Gentra.id – Dewan Perwakilan Rakyat Republik Indonesia (DPR RI) mengesahkan revisi Undang-Undang Nomor 34 Tahun 2004 tentang Tentara Nasional Indonesia (TNI) pada Kamis (20/3). Pengesahan berlangsung di Gedung Nusantara II, DPR, Senayan, Jakarta, meskipun banyak masyarakat melakukan aksi penolakan terhadap kebijakan ini. Berbagai kelompok turun ke jalan untuk menentang revisi UU TNI. Termasuk Perserikatan Solidaritas Perempuan yang secara tegas menolak militerisme. Serta keterlibatan militer dalam kehidupan sosial, politik, ekonomi, dan budaya.
Menurut Anging Mammiri, sistem pengelolaan negara yang otoriter dan militeristik. Hal ini tidak hanya menciptakan sistem pemerintahan yang sentralistik, represif, tertutup, dan korup. Tetapi juga membatasi kebebasan serta ekspresi politik perempuan dan masyarakat secara keseluruhan. Sistem ini bahkan mendukung kepentingan ekonomi negara-negara industri di Indonesia, memperburuk ketimpangan sosial dan ekonomi.
Solidaritas Perempuan mencatat bahwa selama 34 tahun terakhir, TNI sering terlibat dalam kasus kekerasan terhadap perempuan. Salah satu contohnya adalah Bank Tanah yang mengklaim tanah di Kabupaten Poso, sehingga aparat melakukan tindakan represif terhadap perempuan setempat. Aparat TNI bersenjata lengkap mengintimidasi masyarakat setempat.
Perempuan dan Minoritas Gender
Sejumlah perempuan dan kelompok minoritas gender yang tergabung dalam Aliansi Bali turun ke jalan untuk memperingati International Women’s Day sekaligus menolak revisi UU TNI di depan Monumen Bajra Sandhi, Denpasar.

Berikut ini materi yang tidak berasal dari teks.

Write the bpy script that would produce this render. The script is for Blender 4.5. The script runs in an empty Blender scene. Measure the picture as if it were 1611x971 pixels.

Koordinator lapangan Aliansi Bali, Abi Intan, menyatakan bahwa perempuan memiliki alasan kuat untuk menolak revisi UU TNI. Karena kebijakan ini berpotensi menghidupkan kembali kontrol militer atas ruang sipil, yang dapat menindas perempuan. Sejarah mencatat bahwa perempuan menjadi korban utama pada era Orde Baru, terutama saat kerusuhan 1998. Keterlibatan militer dalam urusan sipil sering kali berdampak buruk bagi perempuan, terutama mereka yang berasal dari kelompok rentan.
Bell Hooks, tokoh feminis interseksional bernama asli Gloria Jean Watkins, mengkritik militerisme sebagai bagian dari sistem patriarki dan kapitalisme rasis. Ia menegaskan bahwa militerisme memperkuat budaya kekerasan dan dominasi, yang merugikan perempuan serta kelompok marjinal lainnya. Pengesahan revisi UU TNI membuat masyarakat khawatir bahwa militer akan semakin mengontrol kehidupan politik dan sosial. Sehingga mempersempit ruang gerak perempuan untuk berkembang.
Dampak Revisi UU TNI bagi Perempuan
Pengesahan revisi UU TNI menimbulkan beberapa dampak terhadap perempuan:
- Perempuan Dipaksa Menerima Peran Tradisional
Masyarakat mengondisikan perempuan hanya sebagai individu pelengkap, bukan sebagai individu yang merdeka dan berdikari. - Kontrol Negara atas Tubuh dan Ranah Privasi Perempuan
Program seperti “Keluarga Berencana” memperlihatkan bagaimana negara mengintervensi alat reproduksi perempuan tanpa persetujuan mereka, bahkan melibatkan militer sebagai pengawas program ini. - Ancaman terhadap Aktivis Perempuan
Negara kerap mengintimidasi, melecehkan, bahkan membunuh perempuan yang memperjuangkan hak-haknya. Kasus Marsinah, perkosaan Mei 1998, dan penghancuran GERWANI menjadi bukti nyata dari represi terhadap aktivis perempuan. - Indoktrinasi Ibuisme
Masyarakat mengonstruksikan perempuan sebagai ibu ideal yang bertugas mengurus rumah tangga, mendidik anak, menjaga kesejahteraan keluarga, dan mendukung suami. Hal ini membatasi peran perempuan dalam ruang publik.
Dampak ini menunjukkan bahwa militerisme bukan hanya soal angkat senjata, tetapi juga alat untuk menundukkan perempuan. Oleh karena itu, perempuan harus terus menolak revisi UU TNI agar sejarah kelam tidak terulang kembali.